Andart

Expect Unexpected Fluctuations

Fluctuations in Network Dynamics, M. Argollo de Menezes and A.-L. Barabási, Phys. Rev. Lett. 92, 028701 (2004)

Traffic across a complex network, be it packets across internet, signals in a microchip or water through a river network, fluctuates. This paper shows that there is an apparently general patternt o the size of fluctuations compared to the normal flow across a place in the network. Either the fluctuations scale proportionally to the normal flow (examples: the WWW, rivers and highway traffic), or they scale as the square root of the normal flow (Internet traffic, microchip signals).

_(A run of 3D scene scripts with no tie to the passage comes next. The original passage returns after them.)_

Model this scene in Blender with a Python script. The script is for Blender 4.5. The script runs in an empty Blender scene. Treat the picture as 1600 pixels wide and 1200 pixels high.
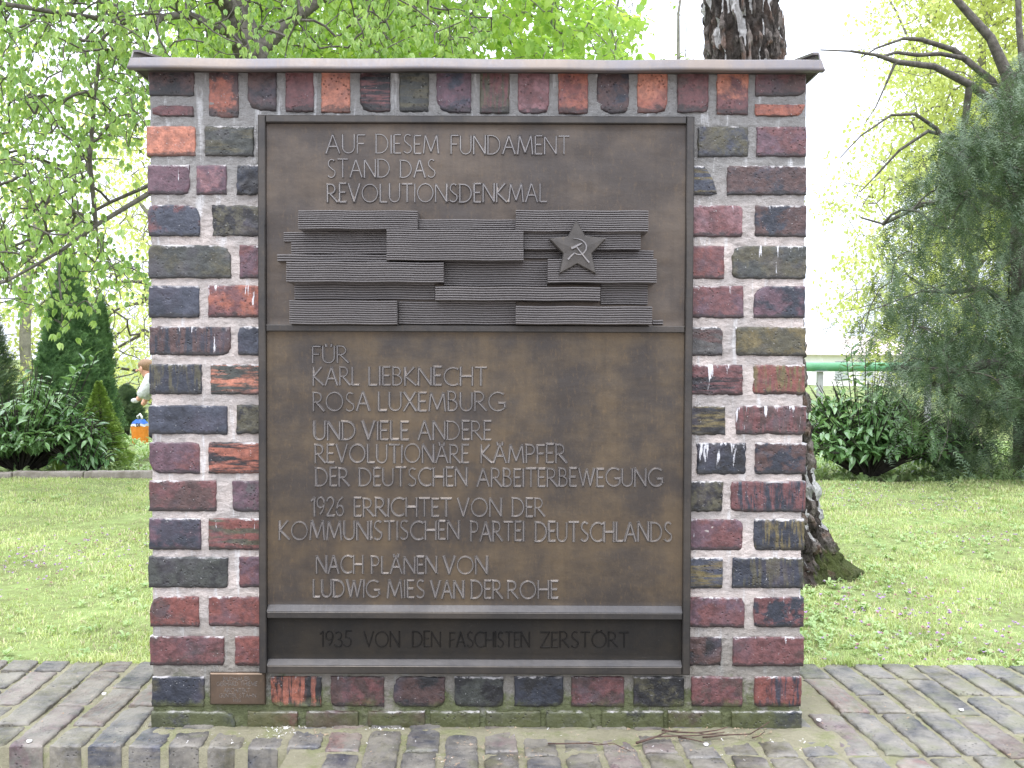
import bpy, math, random
import numpy as np
from mathutils import Vector, Matrix, Euler

# ------------------------------------------------------------------ camera, world, sun, exposure
random.seed(7)
RNG = np.random.default_rng(7)
S = bpy.context.scene
col = S.collection
F = 1556.0                       # focal length in pixels of the 1600 px wide photograph
CAM = Vector((0.0, -2.2, 0.82))
PITCH, ROLL = math.radians(1.47), math.radians(0.22)
cam_d = bpy.data.cameras.new('camera'); cam = bpy.data.objects.new('camera', cam_d); col.objects.link(cam)
cam_d.sensor_width = 36.0; cam_d.lens = 36.0 * F / 1600.0
cam_d.clip_start = 0.05; cam_d.clip_end = 800
RC = Matrix.Rotation(math.pi / 2 - PITCH, 3, 'X') @ Matrix.Rotation(ROLL, 3, 'Z')
cam.matrix_world = Matrix.Translation(CAM) @ RC.to_4x4()
S.camera = cam

SUN_EL, SUN_AZ = math.radians(66), math.radians(200)      # high, behind the photographer's left shoulder, veiled
w = bpy.data.worlds.new('World'); S.world = w; w.use_nodes = True
nt = w.node_tree; nt.nodes.clear()
out = nt.nodes.new('ShaderNodeOutputWorld'); bg = nt.nodes.new('ShaderNodeBackground')
sky = nt.nodes.new('ShaderNodeTexSky'); sky.sky_type = 'NISHITA'; sky.sun_disc = False
sky.sun_elevation = SUN_EL; sky.sun_rotation = SUN_AZ; sky.dust_density = 4.0
mixs = nt.nodes.new('ShaderNodeMix'); mixs.data_type = 'RGBA'; mixs.inputs[0].default_value = 0.86
# even white cloud cover, three times as bright overhead as at the horizon (standard overcast sky)
tc = nt.nodes.new('ShaderNodeTexCoord'); sx = nt.nodes.new('ShaderNodeSeparateXYZ'); nt.links.new(tc.outputs['Generated'], sx.inputs[0])
mr = nt.nodes.new('ShaderNodeMapRange'); nt.links.new(sx.outputs[2], mr.inputs[0])
mr.inputs[1].default_value = 0.0; mr.inputs[2].default_value = 1.0; mr.inputs[3].default_value = 1.0; mr.inputs[4].default_value = 3.0
vm = nt.nodes.new('ShaderNodeVectorMath'); vm.operation = 'SCALE'; vm.inputs[0].default_value = (10.2, 10.8, 12.3)
nt.links.new(mr.outputs[0], vm.inputs['Scale']); nt.links.new(vm.outputs[0], mixs.inputs['B'])
nt.links.new(sky.outputs[0], mixs.inputs['A']); nt.links.new(mixs.outputs['Result'], bg.inputs[0])
bg.inputs[1].default_value = 0.13
nt.links.new(bg.outputs[0], out.inputs[0])
sd = bpy.data.lights.new('sun', 'SUN'); sd.energy = 1.3; sd.angle = math.radians(14); sd.color = (1.0, 0.96, 0.9)
so = bpy.data.objects.new('sun', sd); col.objects.link(so)
so.rotation_euler = (math.pi / 2 - SUN_EL, 0, math.pi - SUN_AZ)
so.location = (-3, -6, 9)
S.view_settings.view_transform = 'Standard'; S.view_settings.look = 'None'
S.view_settings.exposure = 0.22; S.view_settings.gamma = 1.0; S.view_settings.use_curve_mapping = False
S.render.engine = 'CYCLES'
S.cycles.use_denoising = True
S.cycles.max_bounces = 6; S.cycles.transparent_max_bounces = 8

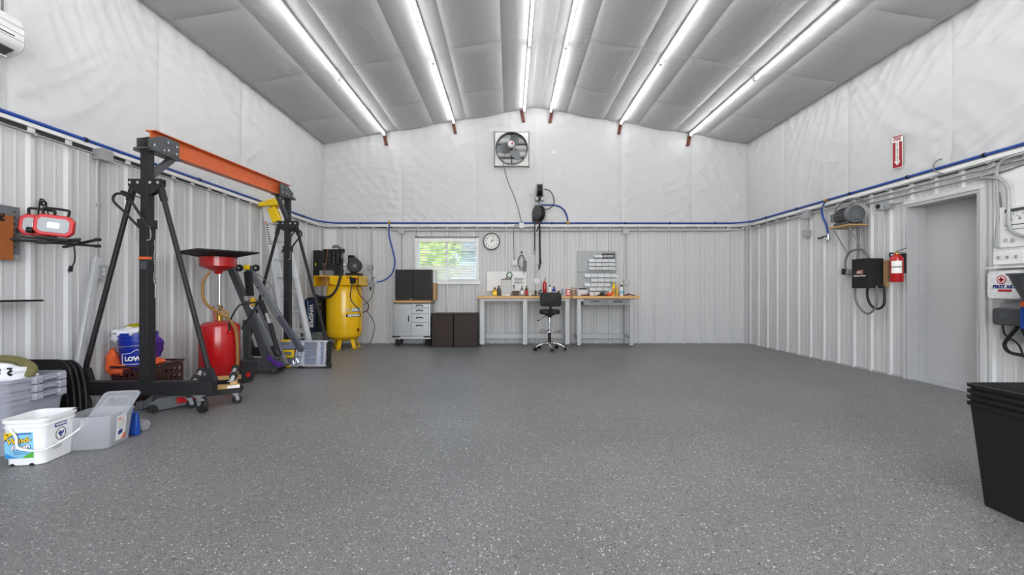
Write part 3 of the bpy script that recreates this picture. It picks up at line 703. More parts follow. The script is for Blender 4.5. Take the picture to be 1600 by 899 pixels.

The paper makes a nice argument for why this is to be expected. In short, networks where the activity fluctuations are driven by internal randomness have fluctuations that are square root sized. Networks where external factors are important (people rushing to news websites when a disaster happens, rivers receiving rain) have fluctuations proportional to the normal flow. In principle there could also be intermediate forms too, especially for smaller networks.

If the argument holds, it has some interesting consequences. Quite often bad things happen when a fluctuation that is large compared to the normal flow happens: Internet routers clog, rivers flood, traffic jams. The max capacity of nodes are often proportional to their normal capacity.

Networks with square root fluctuations have the nice property that the fluctuations get smaller compared to the normal flow (and capacity) for more loaded nodes. Hence it is unlikely that they get overloaded. Good news for the Internet. But networks with fluctuations proportional to normal flow have a fixed risk (if capacity is proportional to the normal flow) per node of failing. Hence we should expect overloading in the WWW and traffic jams here and there.

The risk of failure can be decreased by adding more capacity, but that costs. Cost concerns will tend to reduce the capacity until the cost of failures will equal the marginal cost of capacity (and in the real world, when a major disaster has not happened, usually below this). I wouldn't be surprised if this led directly to a power law distribution of failures.

My guess is that some networks are to be expected to show unexpected fluctuations that cause trouble, even when they function optimally. The systems to look out for are those linked to a changeable, random environment. Thats is, practically all important and interesting systems.